Task description:
Copy out all of the material exactly.
# start of Record list
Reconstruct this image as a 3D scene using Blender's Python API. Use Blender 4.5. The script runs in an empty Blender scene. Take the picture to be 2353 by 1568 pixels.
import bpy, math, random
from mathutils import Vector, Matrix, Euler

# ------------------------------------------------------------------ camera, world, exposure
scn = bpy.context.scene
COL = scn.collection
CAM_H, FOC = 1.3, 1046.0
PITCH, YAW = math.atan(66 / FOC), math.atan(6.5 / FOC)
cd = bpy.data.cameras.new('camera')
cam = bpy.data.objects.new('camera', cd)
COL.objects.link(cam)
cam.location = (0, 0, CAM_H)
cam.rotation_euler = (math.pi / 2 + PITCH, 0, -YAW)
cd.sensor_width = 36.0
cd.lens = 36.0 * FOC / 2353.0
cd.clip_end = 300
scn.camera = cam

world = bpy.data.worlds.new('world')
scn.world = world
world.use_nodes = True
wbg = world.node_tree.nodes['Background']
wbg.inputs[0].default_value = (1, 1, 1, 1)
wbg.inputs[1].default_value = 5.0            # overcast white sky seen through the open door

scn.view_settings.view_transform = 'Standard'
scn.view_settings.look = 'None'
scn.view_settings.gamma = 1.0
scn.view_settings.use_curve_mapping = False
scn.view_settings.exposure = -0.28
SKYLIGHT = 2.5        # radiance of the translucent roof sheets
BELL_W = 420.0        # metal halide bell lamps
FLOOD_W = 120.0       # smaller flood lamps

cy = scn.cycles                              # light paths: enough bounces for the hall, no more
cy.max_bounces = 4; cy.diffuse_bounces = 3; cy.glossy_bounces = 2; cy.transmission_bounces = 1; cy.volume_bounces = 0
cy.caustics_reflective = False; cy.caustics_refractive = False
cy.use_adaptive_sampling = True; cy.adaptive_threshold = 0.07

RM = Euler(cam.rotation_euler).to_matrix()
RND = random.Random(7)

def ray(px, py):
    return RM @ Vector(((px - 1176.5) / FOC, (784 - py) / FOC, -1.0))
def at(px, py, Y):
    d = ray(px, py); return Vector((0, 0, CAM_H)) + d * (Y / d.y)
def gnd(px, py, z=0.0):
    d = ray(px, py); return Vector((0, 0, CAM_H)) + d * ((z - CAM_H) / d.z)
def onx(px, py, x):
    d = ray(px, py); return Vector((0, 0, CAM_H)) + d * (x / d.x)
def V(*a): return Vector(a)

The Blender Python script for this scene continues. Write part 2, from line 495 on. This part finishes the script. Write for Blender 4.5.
# end of Record list
Output of the task:
Reconstruct this image as a 3D scene using Blender's Python API. Use Blender 4.5. The script runs in an empty Blender scene. Take the picture to be 2353 by 1568 pixels.
import bpy, math, random
from mathutils import Vector, Matrix, Euler

# ------------------------------------------------------------------ camera, world, exposure
scn = bpy.context.scene
COL = scn.collection
CAM_H, FOC = 1.3, 1046.0
PITCH, YAW = math.atan(66 / FOC), math.atan(6.5 / FOC)
cd = bpy.data.cameras.new('camera')
cam = bpy.data.objects.new('camera', cd)
COL.objects.link(cam)
cam.location = (0, 0, CAM_H)
cam.rotation_euler = (math.pi / 2 + PITCH, 0, -YAW)
cd.sensor_width = 36.0
cd.lens = 36.0 * FOC / 2353.0
cd.clip_end = 300
scn.camera = cam

world = bpy.data.worlds.new('world')
scn.world = world
world.use_nodes = True
wbg = world.node_tree.nodes['Background']
wbg.inputs[0].default_value = (1, 1, 1, 1)
wbg.inputs[1].default_value = 5.0            # overcast white sky seen through the open door

scn.view_settings.view_transform = 'Standard'
scn.view_settings.look = 'None'
scn.view_settings.gamma = 1.0
scn.view_settings.use_curve_mapping = False
scn.view_settings.exposure = -0.28
SKYLIGHT = 2.5        # radiance of the translucent roof sheets
BELL_W = 420.0        # metal halide bell lamps
FLOOD_W = 120.0       # smaller flood lamps

cy = scn.cycles                              # light paths: enough bounces for the hall, no more
cy.max_bounces = 4; cy.diffuse_bounces = 3; cy.glossy_bounces = 2; cy.transmission_bounces = 1; cy.volume_bounces = 0
cy.caustics_reflective = False; cy.caustics_refractive = False
cy.use_adaptive_sampling = True; cy.adaptive_threshold = 0.07

RM = Euler(cam.rotation_euler).to_matrix()
RND = random.Random(7)

def ray(px, py):
    return RM @ Vector(((px - 1176.5) / FOC, (784 - py) / FOC, -1.0))
def at(px, py, Y):
    d = ray(px, py); return Vector((0, 0, CAM_H)) + d * (Y / d.y)
def gnd(px, py, z=0.0):
    d = ray(px, py); return Vector((0, 0, CAM_H)) + d * ((z - CAM_H) / d.z)
def onx(px, py, x):
    d = ray(px, py); return Vector((0, 0, CAM_H)) + d * (x / d.x)
def V(*a): return Vector(a)

The Blender Python script for this scene continues. Write part 2, from line 495 on. This part finishes the script. Write for Blender 4.5.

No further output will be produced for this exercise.